Data provided:
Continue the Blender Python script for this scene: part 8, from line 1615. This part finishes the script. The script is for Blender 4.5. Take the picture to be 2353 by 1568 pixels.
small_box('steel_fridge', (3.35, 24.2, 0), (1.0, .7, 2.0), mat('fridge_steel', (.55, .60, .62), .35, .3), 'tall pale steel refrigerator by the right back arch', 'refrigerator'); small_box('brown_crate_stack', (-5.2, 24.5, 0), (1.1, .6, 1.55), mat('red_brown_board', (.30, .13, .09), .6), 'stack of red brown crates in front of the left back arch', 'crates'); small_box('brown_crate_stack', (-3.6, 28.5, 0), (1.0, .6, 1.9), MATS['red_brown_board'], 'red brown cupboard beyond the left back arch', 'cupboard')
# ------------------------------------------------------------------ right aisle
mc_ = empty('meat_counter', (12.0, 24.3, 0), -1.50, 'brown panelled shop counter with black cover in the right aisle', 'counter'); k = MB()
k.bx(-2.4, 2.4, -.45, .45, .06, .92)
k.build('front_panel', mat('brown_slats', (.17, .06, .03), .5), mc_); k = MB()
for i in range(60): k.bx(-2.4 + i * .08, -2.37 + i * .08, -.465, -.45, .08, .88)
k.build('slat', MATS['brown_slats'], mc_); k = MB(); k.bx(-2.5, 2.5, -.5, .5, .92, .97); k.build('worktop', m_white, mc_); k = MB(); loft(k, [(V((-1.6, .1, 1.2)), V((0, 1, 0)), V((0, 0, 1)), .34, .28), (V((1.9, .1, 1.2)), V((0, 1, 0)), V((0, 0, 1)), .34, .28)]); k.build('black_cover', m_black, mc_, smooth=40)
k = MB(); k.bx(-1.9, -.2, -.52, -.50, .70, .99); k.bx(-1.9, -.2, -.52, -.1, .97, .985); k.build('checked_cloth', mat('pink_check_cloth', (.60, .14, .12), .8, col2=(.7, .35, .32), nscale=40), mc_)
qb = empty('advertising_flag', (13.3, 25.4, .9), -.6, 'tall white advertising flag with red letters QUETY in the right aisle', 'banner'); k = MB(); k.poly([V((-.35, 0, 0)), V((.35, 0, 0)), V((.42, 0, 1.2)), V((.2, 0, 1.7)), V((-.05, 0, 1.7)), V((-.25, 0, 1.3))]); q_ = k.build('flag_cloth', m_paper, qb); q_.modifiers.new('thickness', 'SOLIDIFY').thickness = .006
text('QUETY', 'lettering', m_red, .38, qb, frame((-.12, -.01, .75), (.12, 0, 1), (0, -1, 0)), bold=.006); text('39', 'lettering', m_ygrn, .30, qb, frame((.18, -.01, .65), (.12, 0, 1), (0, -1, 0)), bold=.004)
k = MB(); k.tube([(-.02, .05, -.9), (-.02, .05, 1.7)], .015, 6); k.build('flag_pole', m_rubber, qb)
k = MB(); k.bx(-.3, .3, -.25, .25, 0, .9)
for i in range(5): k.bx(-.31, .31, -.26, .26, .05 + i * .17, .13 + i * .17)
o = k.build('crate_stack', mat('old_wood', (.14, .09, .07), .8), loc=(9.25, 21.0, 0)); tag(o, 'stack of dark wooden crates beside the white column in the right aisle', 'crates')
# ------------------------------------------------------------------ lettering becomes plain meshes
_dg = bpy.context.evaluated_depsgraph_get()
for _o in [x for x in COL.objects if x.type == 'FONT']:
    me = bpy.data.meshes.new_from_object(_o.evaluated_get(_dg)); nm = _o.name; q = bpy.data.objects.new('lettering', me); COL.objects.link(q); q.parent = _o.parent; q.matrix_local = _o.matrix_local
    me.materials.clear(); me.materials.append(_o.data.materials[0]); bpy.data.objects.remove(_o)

Required work:
From the first line to the last, retype the data exactly.

Answer for this exercise:
Continue the Blender Python script for this scene: part 8, from line 1615. This part finishes the script. The script is for Blender 4.5. Take the picture to be 2353 by 1568 pixels.
small_box('steel_fridge', (3.35, 24.2, 0), (1.0, .7, 2.0), mat('fridge_steel', (.55, .60, .62), .35, .3), 'tall pale steel refrigerator by the right back arch', 'refrigerator'); small_box('brown_crate_stack', (-5.2, 24.5, 0), (1.1, .6, 1.55), mat('red_brown_board', (.30, .13, .09), .6), 'stack of red brown crates in front of the left back arch', 'crates'); small_box('brown_crate_stack', (-3.6, 28.5, 0), (1.0, .6, 1.9), MATS['red_brown_board'], 'red brown cupboard beyond the left back arch', 'cupboard')
# ------------------------------------------------------------------ right aisle
mc_ = empty('meat_counter', (12.0, 24.3, 0), -1.50, 'brown panelled shop counter with black cover in the right aisle', 'counter'); k = MB()
k.bx(-2.4, 2.4, -.45, .45, .06, .92)
k.build('front_panel', mat('brown_slats', (.17, .06, .03), .5), mc_); k = MB()
for i in range(60): k.bx(-2.4 + i * .08, -2.37 + i * .08, -.465, -.45, .08, .88)
k.build('slat', MATS['brown_slats'], mc_); k = MB(); k.bx(-2.5, 2.5, -.5, .5, .92, .97); k.build('worktop', m_white, mc_); k = MB(); loft(k, [(V((-1.6, .1, 1.2)), V((0, 1, 0)), V((0, 0, 1)), .34, .28), (V((1.9, .1, 1.2)), V((0, 1, 0)), V((0, 0, 1)), .34, .28)]); k.build('black_cover', m_black, mc_, smooth=40)
k = MB(); k.bx(-1.9, -.2, -.52, -.50, .70, .99); k.bx(-1.9, -.2, -.52, -.1, .97, .985); k.build('checked_cloth', mat('pink_check_cloth', (.60, .14, .12), .8, col2=(.7, .35, .32), nscale=40), mc_)
qb = empty('advertising_flag', (13.3, 25.4, .9), -.6, 'tall white advertising flag with red letters QUETY in the right aisle', 'banner'); k = MB(); k.poly([V((-.35, 0, 0)), V((.35, 0, 0)), V((.42, 0, 1.2)), V((.2, 0, 1.7)), V((-.05, 0, 1.7)), V((-.25, 0, 1.3))]); q_ = k.build('flag_cloth', m_paper, qb); q_.modifiers.new('thickness', 'SOLIDIFY').thickness = .006
text('QUETY', 'lettering', m_red, .38, qb, frame((-.12, -.01, .75), (.12, 0, 1), (0, -1, 0)), bold=.006); text('39', 'lettering', m_ygrn, .30, qb, frame((.18, -.01, .65), (.12, 0, 1), (0, -1, 0)), bold=.004)
k = MB(); k.tube([(-.02, .05, -.9), (-.02, .05, 1.7)], .015, 6); k.build('flag_pole', m_rubber, qb)
k = MB(); k.bx(-.3, .3, -.25, .25, 0, .9)
for i in range(5): k.bx(-.31, .31, -.26, .26, .05 + i * .17, .13 + i * .17)
o = k.build('crate_stack', mat('old_wood', (.14, .09, .07), .8), loc=(9.25, 21.0, 0)); tag(o, 'stack of dark wooden crates beside the white column in the right aisle', 'crates')
# ------------------------------------------------------------------ lettering becomes plain meshes
_dg = bpy.context.evaluated_depsgraph_get()
for _o in [x for x in COL.objects if x.type == 'FONT']:
    me = bpy.data.meshes.new_from_object(_o.evaluated_get(_dg)); nm = _o.name; q = bpy.data.objects.new('lettering', me); COL.objects.link(q); q.parent = _o.parent; q.matrix_local = _o.matrix_local
    me.materials.clear(); me.materials.append(_o.data.materials[0]); bpy.data.objects.remove(_o)